- Data segment -
────────────────────────────────────────

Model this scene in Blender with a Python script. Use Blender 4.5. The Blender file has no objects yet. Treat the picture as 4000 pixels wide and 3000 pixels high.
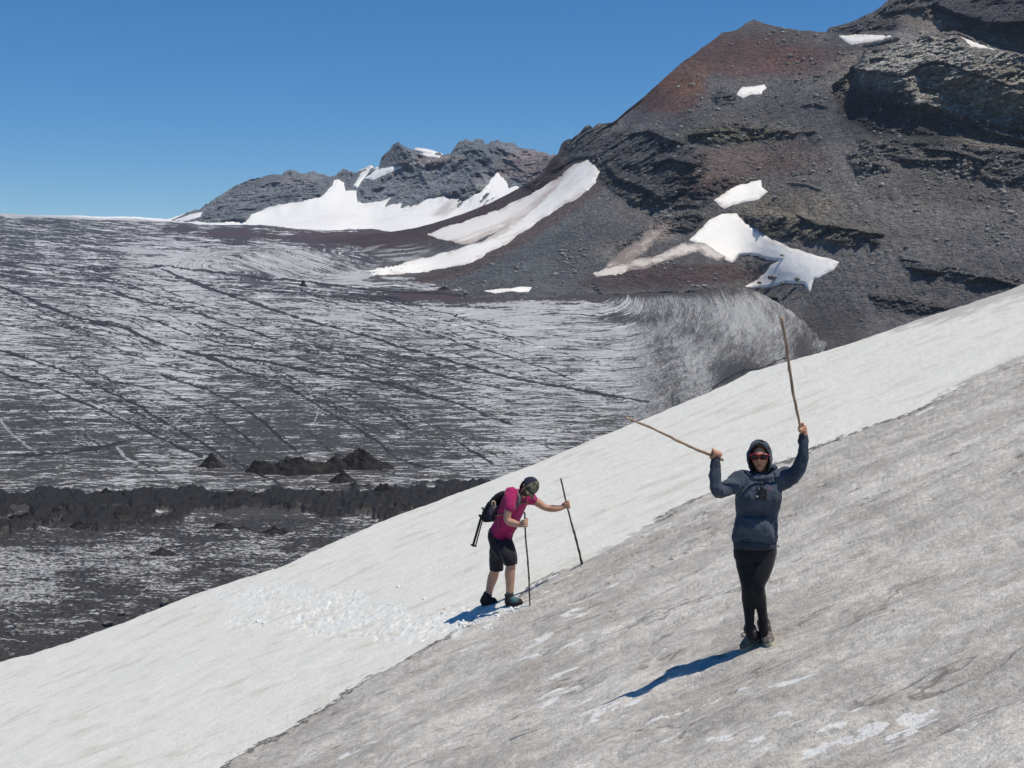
import bpy, math, random
import numpy as np
from mathutils import Vector, Matrix

# ---------------------------------------------------------------- camera, sky, sun, exposure
scene = bpy.context.scene
C = scene.collection
R = math.radians
FPX, CXP, CYP, HZ = 1400.0, 512.0, 384.0, 290.0        # focal length etc. in 1024x768 pixels
PITCH = math.atan((CYP - HZ) / FPX)
cam_d = bpy.data.cameras.new('camera'); cam = bpy.data.objects.new('camera', cam_d); C.objects.link(cam)
cam_d.sensor_width = 36.0; cam_d.lens = FPX / 1024 * 36.0
cam_d.clip_start = 0.1; cam_d.clip_end = 20000
cam.location = (0, 0, 0); cam.rotation_euler = (R(90) - PITCH, 0, 0)
scene.camera = cam
SUN_EL, SUN_AZ = R(70), R(-20)                          # azimuth measured from +X (right), positive = away from the camera
sdir = Vector((math.cos(SUN_EL) * math.cos(SUN_AZ), math.cos(SUN_EL) * math.sin(SUN_AZ), math.sin(SUN_EL)))
w = bpy.data.worlds.new('World'); scene.world = w; w.use_nodes = True
nt = w.node_tree
bg = nt.nodes['Background']
sky = nt.nodes.new('ShaderNodeTexSky'); sky.sky_type = 'NISHITA'; sky.sun_disc = False
sky.sun_elevation = SUN_EL; sky.sun_rotation = math.atan2(sdir.x, sdir.y)
sky.altitude = 2500; sky.air_density = 1.0; sky.dust_density = 0.0; sky.ozone_density = 5.0
hs = nt.nodes.new('ShaderNodeHueSaturation'); hs.inputs['Saturation'].default_value = 1.34
nt.links.new(sky.outputs[0], hs.inputs['Color']); nt.links.new(hs.outputs[0], bg.inputs[0]); bg.inputs[1].default_value = 0.100
sun_d = bpy.data.lights.new('sun', 'SUN'); sun_d.energy = 4.25; sun_d.angle = R(0.53); sun_d.color = (1.0, 0.93, 0.81)
sun = bpy.data.objects.new('sun', sun_d); C.objects.link(sun)
sun.rotation_euler = (-sdir).to_track_quat('-Z', 'Y').to_euler()
scene.view_settings.view_transform = 'Standard'; scene.view_settings.look = 'None'
scene.view_settings.exposure = 0.0; scene.view_settings.gamma = 1.0
scene.render.engine = 'CYCLES'

# ---------------------------------------------------------------- helpers
D2P = 1024 / 2212.0                                     # survey sheets were measured on a 2212 px wide copy
def d2(pts): return np.array(pts, float) * D2P
ct, st_ = math.cos(PITCH), math.sin(PITCH)
def elev(v):                                            # z / y of the sight line through row v
    Y = (CYP - np.asarray(v, float)) / FPX
    return (Y * ct - st_) / (ct + Y * st_)
def P(u, v, y):                                         # point at depth y seen at u, v
    u = np.asarray(u, float); v = np.asarray(v, float); y = np.asarray(y, float)
    Y = (CYP - v) / FPX; X = (u - CXP) / FPX
    f = ct + Y * st_
    return np.stack([X / f * y, y + 0 * X + 0 * Y, (Y * ct - st_) / f * y], -1)
def proj(p):
    p = np.asarray(p, float)
    x, y, z = p[..., 0], p[..., 1], p[..., 2]
    fw = y * ct - z * st_; up = y * st_ + z * ct
    return CXP + FPX * x / fw, CYP - FPX * up / fw
def hsh(ix, iy, iz, seed):
    h = (ix.astype(np.uint32) * np.uint32(374761393) + iy.astype(np.uint32) * np.uint32(668265263)
         + iz.astype(np.uint32) * np.uint32(2147483647 & 1274126177) + np.uint32(seed * 7919 + 13))
    h = (h ^ (h >> np.uint32(13))) * np.uint32(1274126177)
    h = h ^ (h >> np.uint32(16))
    return (h & np.uint32(0xffffff)).astype(np.float32) / np.float32(0xffffff)
def vnoise(x, y, z=None, seed=0):                       # value noise in [-1, 1]
    x = np.asarray(x, np.float32); y = np.asarray(y, np.float32)
    z = np.zeros_like(x) if z is None else np.asarray(z, np.float32)
    fx, fy, fz = np.floor(x), np.floor(y), np.floor(z)
    ix, iy, iz = fx.astype(np.int64), fy.astype(np.int64), fz.astype(np.int64)
    tx, ty, tz = x - fx, y - fy, z - fz
    tx = tx * tx * tx * (tx * (tx * 6 - 15) + 10); ty = ty * ty * ty * (ty * (ty * 6 - 15) + 10); tz = tz * tz * tz * (tz * (tz * 6 - 15) + 10)
    r = 0
    for dx in (0, 1):
        wx = tx if dx else 1 - tx
        for dy in (0, 1):
            wy = ty if dy else 1 - ty
            for dz in (0, 1):
                wz = tz if dz else 1 - tz
                r = r + wx * wy * wz * hsh((ix + dx) & 0xffffffff, (iy + dy) & 0xffffffff, (iz + dz) & 0xffffffff, seed)
    return r * 2 - 1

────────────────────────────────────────

- Job -
Repeat only the lines from the beginning of the material through the line containing "from mathutils import Vector, Matrix", both ends kept, leaving pictures out.

- Exercise response -
Model this scene in Blender with a Python script. Use Blender 4.5. The Blender file has no objects yet. Treat the picture as 4000 pixels wide and 3000 pixels high.
import bpy, math, random
import numpy as np
from mathutils import Vector, Matrix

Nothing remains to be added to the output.